• _Exercise task_
Below is some material; set it all down exactly, apart from the pictures.

• _Source excerpt_
··········
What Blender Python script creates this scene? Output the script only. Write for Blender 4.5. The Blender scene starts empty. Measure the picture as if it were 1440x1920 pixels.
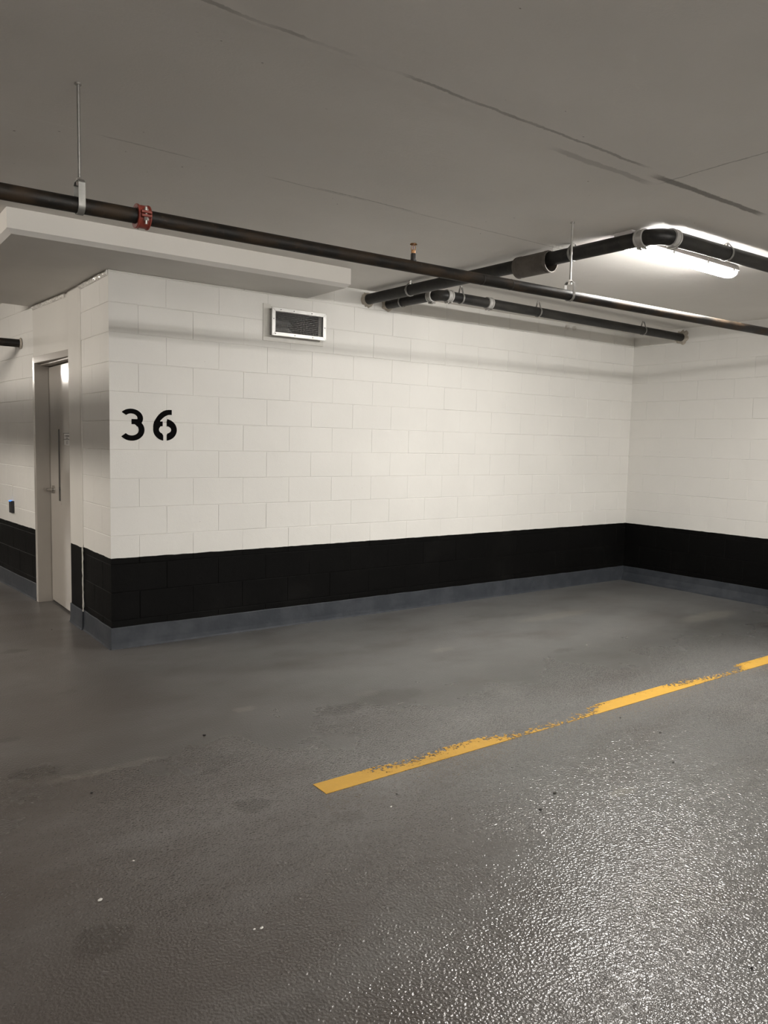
import bpy, bmesh, math, random
from mathutils import Vector, Matrix
random.seed(7)
SC = bpy.context.scene
COL = SC.collection
PI = math.pi

# ------------------------------------------------------------------ camera
yaw, pitch, roll = 0.6352623, -0.0891546, 0.0216123
F_PX = 1450.263
fw = Vector((math.sin(yaw)*math.cos(pitch), math.cos(yaw)*math.cos(pitch), math.sin(pitch)))
rt = Vector((math.cos(yaw), -math.sin(yaw), 0.0))
up = rt.cross(fw)
c_, s_ = math.cos(roll), math.sin(roll)
r2 = c_*rt + s_*up
u2 = -s_*rt + c_*up
cam_data = bpy.data.cameras.new('camera')
cam = bpy.data.objects.new('camera', cam_data)
COL.objects.link(cam)
M = Matrix((r2, u2, -fw)).transposed().to_4x4()
M.translation = Vector((-1.63648, -5.40536, 1.48829))
cam.matrix_world = M
cam_data.sensor_fit = 'VERTICAL'
cam_data.sensor_height = 36.0
cam_data.lens = F_PX/1920*36.0
cam_data.clip_start = 0.05
SC.camera = cam

# ------------------------------------------------------------------ light levels, exposure
LAMP_STALL = 255.0       # the tube above this stall
LAMP_AISLE = 350.0       # tubes of the drive aisle
LAMP_BEHIND = 600.0      # unseen tubes behind the viewer, boosted to fill walls and ceiling
LAMP_COL = (1.0, 0.965, 0.915)
LAMP_COL_AISLE = (1.0, 0.925, 0.83)
SC.view_settings.view_transform = 'Standard'
SC.view_settings.look = 'None'
SC.view_settings.exposure = 0.0
SC.view_settings.gamma = 1.0
SC.view_settings.use_curve_mapping = False
SC.cycles.use_denoising = True
SC.cycles.max_bounces = 10
SC.cycles.diffuse_bounces = 6
SC.cycles.sample_clamp_indirect = 6.0
wd = bpy.data.worlds.new('world')
SC.world = wd
wd.use_nodes = True
wd.node_tree.nodes['Background'].inputs[0].default_value = (0.9, 0.85, 0.78, 1)
wd.node_tree.nodes['Background'].inputs[1].default_value = 0.02

# ------------------------------------------------------------------ node helpers
class N:
    def __init__(self, name):
        self.m = bpy.data.materials.new(name)
        self.m.use_nodes = True
        self.t = self.m.node_tree
        self.b = self.t.nodes['Principled BSDF']
        self.out = self.t.nodes['Material Output']
        self._c = None
    def new(self, k, **kw):
        n = self.t.nodes.new(k)
        for a, v in kw.items(): setattr(n, a, v)
        return n
    def put(self, sock, v):
        if hasattr(v, 'is_output'): self.t.links.new(v, sock)
        elif isinstance(v, (tuple, list)) and len(v) == 3 and sock.type == 'RGBA': sock.default_value = (*v, 1)
        else: sock.default_value = v
    def co(self):
        if self._c is None: self._c = self.new('ShaderNodeTexCoord').outputs['Object']
        return self._c
    def xyz(self):
        if not hasattr(self, '_x'):
            s = self.new('ShaderNodeSeparateXYZ'); self.put(s.inputs[0], self.co()); self._x = s.outputs
        return self._x
    def math(self, op, a, b=0.0, c=None):
        n = self.new('ShaderNodeMath', operation=op)
        self.put(n.inputs[0], a); self.put(n.inputs[1], b)
        if c is not None: self.put(n.inputs[2], c)
        return n.outputs[0]
    def noise(self, scale, detail=3.0, rough=0.55, vec=None, out='Fac', dist=0.0):
        n = self.new('ShaderNodeTexNoise')
        self.put(n.inputs['Vector'], vec if vec is not None else self.co())
        n.inputs['Scale'].default_value = scale; n.inputs['Detail'].default_value = detail
        n.inputs['Roughness'].default_value = rough; n.inputs['Distortion'].default_value = dist
        return n.outputs[out]
    def scaled(self, s, loc=(0, 0, 0), rot=(0, 0, 0)):
        n = self.new('ShaderNodeMapping'); self.put(n.inputs[0], self.co())
        n.inputs['Location'].default_value = loc; n.inputs['Rotation'].default_value = rot; n.inputs['Scale'].default_value = s
        return n.outputs[0]
    def ramp(self, f, lo, hi, a=0.0, b=1.0):
        n = self.new('ShaderNodeMapRange', interpolation_type='SMOOTHSTEP')
        self.put(n.inputs[0], f); n.inputs[1].default_value = lo; n.inputs[2].default_value = hi
        n.inputs[3].default_value = a; n.inputs[4].default_value = b
        return n.outputs[0]
    def mix(self, f, a, b):
        n = self.new('ShaderNodeMix', data_type='RGBA')
        self.put(n.inputs[0], f); self.put(n.inputs[6], a); self.put(n.inputs[7], b)
        return n.outputs[2]
    def bump(self, h, dist, strength=1.0, prev=None):
        n = self.new('ShaderNodeBump'); n.inputs['Distance'].default_value = dist
        self.put(n.inputs['Strength'], strength); self.put(n.inputs['Height'], h)
        if prev is not None: self.t.links.new(prev, n.inputs['Normal'])
        return n.outputs[0]
    def set(self, col=None, rough=None, metal=None, normal=None, spec=None):
        b = self.b.inputs
        if col is not None: self.put(b['Base Color'], col)
        if rough is not None: self.put(b['Roughness'], rough)
        if metal is not None: self.put(b['Metallic'], metal)
        if normal is not None: self.t.links.new(normal, b['Normal'])
        if spec is not None: self.put(b['Specular IOR Level'], spec)
        return self.m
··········
• _Full response_
What Blender Python script creates this scene? Output the script only. Write for Blender 4.5. The Blender scene starts empty. Measure the picture as if it were 1440x1920 pixels.
import bpy, bmesh, math, random
from mathutils import Vector, Matrix
random.seed(7)
SC = bpy.context.scene
COL = SC.collection
PI = math.pi

# ------------------------------------------------------------------ camera
yaw, pitch, roll = 0.6352623, -0.0891546, 0.0216123
F_PX = 1450.263
fw = Vector((math.sin(yaw)*math.cos(pitch), math.cos(yaw)*math.cos(pitch), math.sin(pitch)))
rt = Vector((math.cos(yaw), -math.sin(yaw), 0.0))
up = rt.cross(fw)
c_, s_ = math.cos(roll), math.sin(roll)
r2 = c_*rt + s_*up
u2 = -s_*rt + c_*up
cam_data = bpy.data.cameras.new('camera')
cam = bpy.data.objects.new('camera', cam_data)
COL.objects.link(cam)
M = Matrix((r2, u2, -fw)).transposed().to_4x4()
M.translation = Vector((-1.63648, -5.40536, 1.48829))
cam.matrix_world = M
cam_data.sensor_fit = 'VERTICAL'
cam_data.sensor_height = 36.0
cam_data.lens = F_PX/1920*36.0
cam_data.clip_start = 0.05
SC.camera = cam

# ------------------------------------------------------------------ light levels, exposure
LAMP_STALL = 255.0       # the tube above this stall
LAMP_AISLE = 350.0       # tubes of the drive aisle
LAMP_BEHIND = 600.0      # unseen tubes behind the viewer, boosted to fill walls and ceiling
LAMP_COL = (1.0, 0.965, 0.915)
LAMP_COL_AISLE = (1.0, 0.925, 0.83)
SC.view_settings.view_transform = 'Standard'
SC.view_settings.look = 'None'
SC.view_settings.exposure = 0.0
SC.view_settings.gamma = 1.0
SC.view_settings.use_curve_mapping = False
SC.cycles.use_denoising = True
SC.cycles.max_bounces = 10
SC.cycles.diffuse_bounces = 6
SC.cycles.sample_clamp_indirect = 6.0
wd = bpy.data.worlds.new('world')
SC.world = wd
wd.use_nodes = True
wd.node_tree.nodes['Background'].inputs[0].default_value = (0.9, 0.85, 0.78, 1)
wd.node_tree.nodes['Background'].inputs[1].default_value = 0.02

# ------------------------------------------------------------------ node helpers
class N:
    def __init__(self, name):
        self.m = bpy.data.materials.new(name)
        self.m.use_nodes = True
        self.t = self.m.node_tree
        self.b = self.t.nodes['Principled BSDF']
        self.out = self.t.nodes['Material Output']
        self._c = None
    def new(self, k, **kw):
        n = self.t.nodes.new(k)
        for a, v in kw.items(): setattr(n, a, v)
        return n
    def put(self, sock, v):
        if hasattr(v, 'is_output'): self.t.links.new(v, sock)
        elif isinstance(v, (tuple, list)) and len(v) == 3 and sock.type == 'RGBA': sock.default_value = (*v, 1)
        else: sock.default_value = v
    def co(self):
        if self._c is None: self._c = self.new('ShaderNodeTexCoord').outputs['Object']
        return self._c
    def xyz(self):
        if not hasattr(self, '_x'):
            s = self.new('ShaderNodeSeparateXYZ'); self.put(s.inputs[0], self.co()); self._x = s.outputs
        return self._x
    def math(self, op, a, b=0.0, c=None):
        n = self.new('ShaderNodeMath', operation=op)
        self.put(n.inputs[0], a); self.put(n.inputs[1], b)
        if c is not None: self.put(n.inputs[2], c)
        return n.outputs[0]
    def noise(self, scale, detail=3.0, rough=0.55, vec=None, out='Fac', dist=0.0):
        n = self.new('ShaderNodeTexNoise')
        self.put(n.inputs['Vector'], vec if vec is not None else self.co())
        n.inputs['Scale'].default_value = scale; n.inputs['Detail'].default_value = detail
        n.inputs['Roughness'].default_value = rough; n.inputs['Distortion'].default_value = dist
        return n.outputs[out]
    def scaled(self, s, loc=(0, 0, 0), rot=(0, 0, 0)):
        n = self.new('ShaderNodeMapping'); self.put(n.inputs[0], self.co())
        n.inputs['Location'].default_value = loc; n.inputs['Rotation'].default_value = rot; n.inputs['Scale'].default_value = s
        return n.outputs[0]
    def ramp(self, f, lo, hi, a=0.0, b=1.0):
        n = self.new('ShaderNodeMapRange', interpolation_type='SMOOTHSTEP')
        self.put(n.inputs[0], f); n.inputs[1].default_value = lo; n.inputs[2].default_value = hi
        n.inputs[3].default_value = a; n.inputs[4].default_value = b
        return n.outputs[0]
    def mix(self, f, a, b):
        n = self.new('ShaderNodeMix', data_type='RGBA')
        self.put(n.inputs[0], f); self.put(n.inputs[6], a); self.put(n.inputs[7], b)
        return n.outputs[2]
    def bump(self, h, dist, strength=1.0, prev=None):
        n = self.new('ShaderNodeBump'); n.inputs['Distance'].default_value = dist
        self.put(n.inputs['Strength'], strength); self.put(n.inputs['Height'], h)
        if prev is not None: self.t.links.new(prev, n.inputs['Normal'])
        return n.outputs[0]
    def set(self, col=None, rough=None, metal=None, normal=None, spec=None):
        b = self.b.inputs
        if col is not None: self.put(b['Base Color'], col)
        if rough is not None: self.put(b['Roughness'], rough)
        if metal is not None: self.put(b['Metallic'], metal)
        if normal is not None: self.t.links.new(normal, b['Normal'])
        if spec is not None: self.put(b['Specular IOR Level'], spec)
        return self.m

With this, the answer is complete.